Tate Modern visitor services manager Katie Raw is depicted in an award-winning portrait.

K by Craig Wylie
K by Craig Wylie
Katie Raw at Tate Modern
Katie Raw at Tate Modern

Artist Craig Wylie has won the BP Portrait Award with a large painting of his girlfriend Katie. The huge 2.1m x 1.6m oil on canvas portrait is being displayed directly inside the special exhibition's entrance at the National Portrait Gallery in Trafalgar Square.

The couple met, appropriately, at Modern Art Oxford where Craig Wylie was a guest in 2002 at the opening of a Tracey Emin show.

The painting 'K by Craig Wylie' is Craig's third attempt at this portrait of his girlfriend and although it has appeared in many newspapers there is little chance of Katie being easily recognised whilst walking along Bankside.

In the painting, Katie looks grim although anyone meeting her at the Tate will find that she appears very happy and full of energy. Her friends have been at first shocked and disturbed by the picture.

The explanation is that the painting is based on a maybe fleeting expression captured in a photograph taken on a Saturday morning at Craig's studio. Katie had just arrived with "pancakes cooked in the correct way" following a mild dispute about how to cook them.

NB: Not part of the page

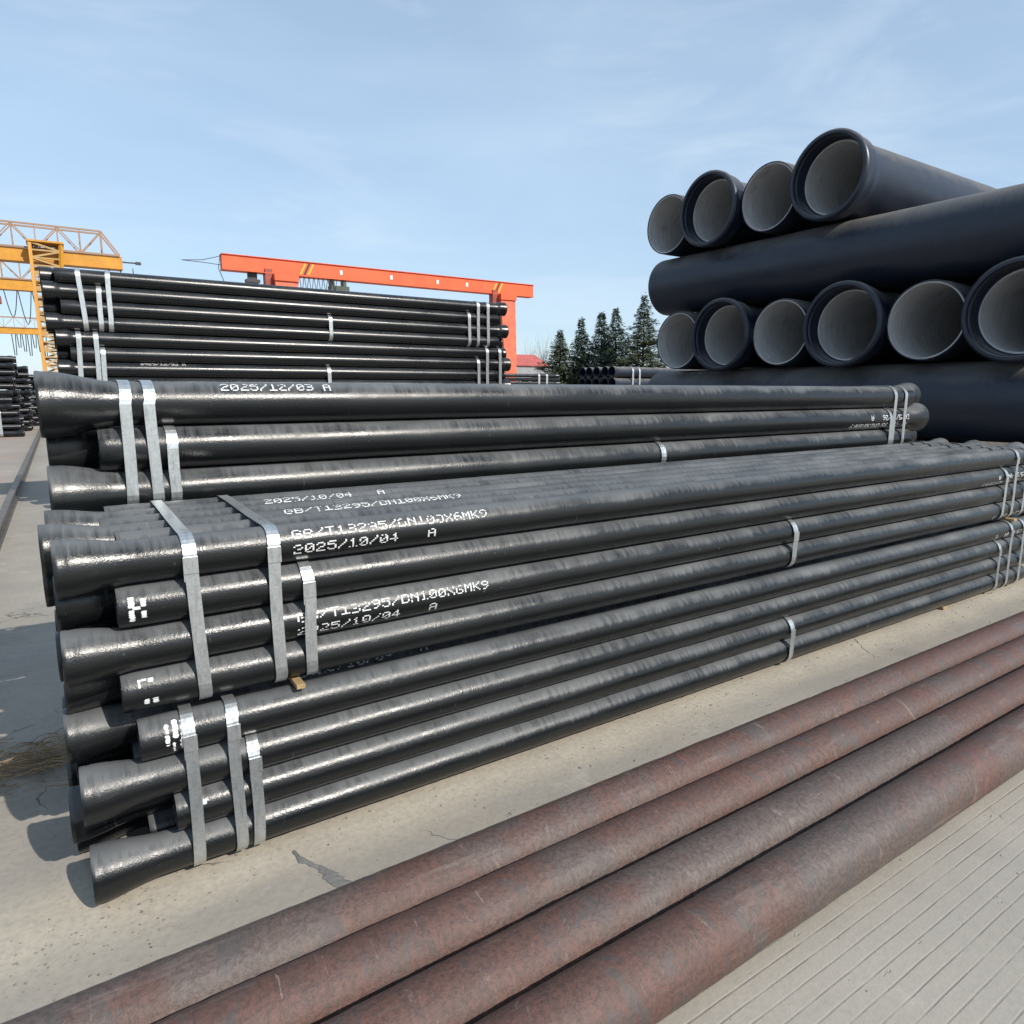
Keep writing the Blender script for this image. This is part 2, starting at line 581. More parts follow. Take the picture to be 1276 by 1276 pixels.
def dense(prof, step):
    out = []
    for (x0, r0), (x1, r1) in zip(prof[:-1], prof[1:]):
        n = max(1, int(abs(x1 - x0) / step))
        for k in range(n):
            t = k / n
            out.append((x0 + (x1 - x0) * t, r0 + (r1 - r0) * t))
    out.append(prof[-1])
    return out

def bell(Rs, Rp, flat, end, n=12):
    p = [(0.0, Rs * .985), (.003, Rs * 1.006), (.013, Rs * 1.006), (.017, Rs * .992)]
    p.append((flat, Rs * .995))
    for k in range(1, n + 1):
        t = k / n
        s = .55 * t * t * (3 - 2 * t) + .45 * t
        p.append((flat + (end - flat) * t, Rs * .995 + (Rp - Rs * .995) * s))
    return p

def pipe_mesh(name, L, Rp, Rs, flat, end, wall, nseg, step, amp, bore=None):
    """socket face at x=0, spigot at x=L, open bore right through"""
    Ri = bore or Rp - wall
    Rb = Rs - wall * 1.3                      # socket bore
    dep = flat + .22 * (end - flat)
    outer = bell(Rs, Rp, flat, end) + [(L - .012, Rp), (L - .004, Rp * .985)]
    outer = dense(outer, step)
    segs = [(outer, True),
            ([(0.0, Rs * .985), (0.0, Rb)], False),
            ([(0.0, Rb), (dep * .45, Rb * .985), (dep, Rb * .96)], False),
            ([(dep, Rb * .96), (dep, Ri)], False),
            ([(L - .004, Ri), (L - .004, Rp * .985)], False)]
    inner = ([(dep, Ri), (L * .35, Ri), (L * .7, Ri), (L - .004, Ri)], False)
    return segs, inner

def pipe_variants(name, count, mat, *a, nseg=32, step=.02, amp=.0005):
    out = []
    for k in range(count):
        segs, inner = pipe_mesh(name, *a, nseg, step, amp)
        me = lathe(name, segs + [inner], nseg, amp)
        me.materials.append(M[mat])
        out.append(me)
    return out

L1 = 6.08
P100 = pipe_variants('iron_pipe', 4, 'black', L1, .0605, .081, .030, .175, .007, nseg=36, step=.018, amp=.00055)
L2 = 6.06
P150 = pipe_variants('iron_pipe', 3, 'black', L2, .085, .121, .045, .245, .008, nseg=40, step=.025, amp=.0005)
P150s = pipe_variants('iron_pipe', 2, 'black_far', L2, .085, .107, .105, .185, .008, nseg=24, step=.25, amp=.0002)
PRUST = pipe_variants('rusty_pipe', 4, 'rust', 6.6, .0885, .118, .075, .20, .008, nseg=48, step=.02, amp=.0010)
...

Lake District-born Katie thought she knew better than Zimbabwe-born Craig.

Craig held to that moment for the portrait despite Katie being easily available for several sittings. "On one level the viewer's intrusion into the sitter's emotional state is tacitly accepted," he says. "On another it is positively rebuffed."

Katie thinks the end result is probably more like her than the actual photgraph. "There are definately elements of who I am," she observes. "He has really captured me."

The artist, who in 2006 had a very large self-portrait accepted in the annual competition, did not know that this year he was to the the winner until, with Katie at his side, he heard the announcement made at the gallery. He wins £25,000 and a commission from the National Portrait Gallery worth £4,000 to paint a famous person.

Meanwhile Katie is still getting used to seeing herself in papers and magazines.